Because plaintiff is proceeding in forma pauperis, service of process was performed by the United States Marshal. See 28 U.S.C. § 1915(d). Since the complaint does not include the personal addresses of the defendants, the United States Marshal served the defendants at their place of employment. Defendants have not been served at their residences as required by Rule 4(e).

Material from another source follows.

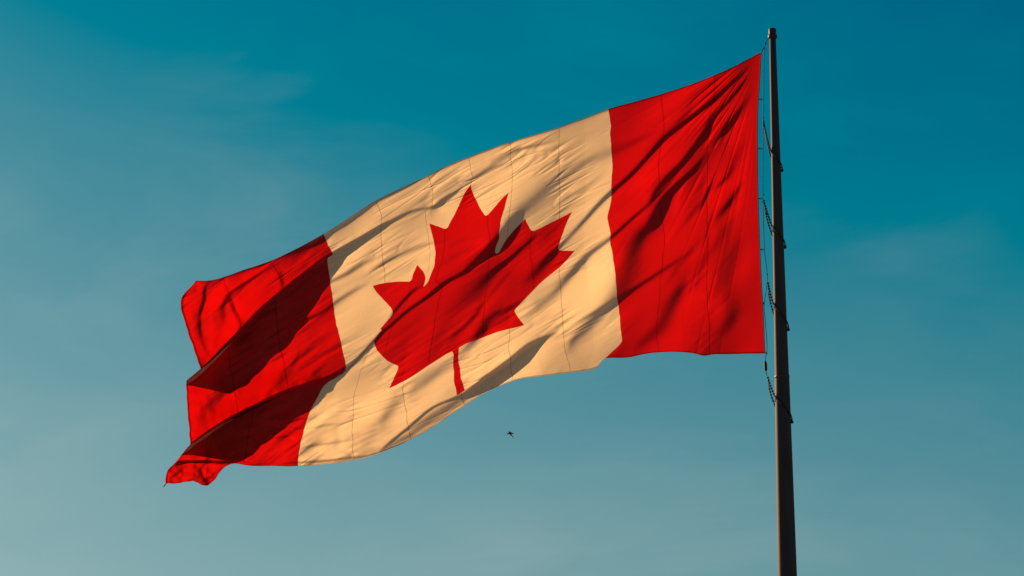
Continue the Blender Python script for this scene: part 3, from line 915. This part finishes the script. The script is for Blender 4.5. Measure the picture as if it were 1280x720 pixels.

Plaintiff also has not complied with the time limits of Rule 4(m) of the Federal Rules of Civil Procedure. That rule provides that the summons and complaint must be served on a defendant within 120 days after the filing of the complaint or the court "shall dismiss the action without prejudice" as to that defendant. Fed. R. Civ. P. 4(m). However, courts "shall extend the time for an appropriate period" if the plaintiff shows "good cause" for failure to effect timely service. Id. The plaintiff bears the burden of showing good cause. Byrd v. Dist. of Columbia, 230 F.R.D. 56, 59 (D.D.C. 2005); Whitehead v. CBS/Viacom, Inc., 221 F.R.D. 1, 3 (D.D.C. 2004).

More than 120 days have passed since the complaint was filed. Plaintiff has failed to demonstrate good cause for his failure to effect service in a timely manner. Ignorance of the rules of procedure does not constitute good cause. Whitehead, 221 F.R.D. at 3. Moreover, if any extension were to be granted by this Court, it is unlikely that plaintiff could remedy the defect in the service on defendants. Although pro se litigants are given more latitude than represented parties to correct defects in service of process, see Moore v. Agency for Int'l Dev., 994 F.2d 874, 875 (D.C.Cir. 1993), this case has been pending for over eleven months and plaintiff has not provided to the Court the residential addresses of the defendants. Additional time will not assist plaintiff. Therefore, the claims against defendants are also subject to dismissal pursuant to Rules 4(e) and 4(m).


Based on the foregoing, defendants' motion will be granted and the case dismissed. A separate order accompanies this Memorandum Opinion.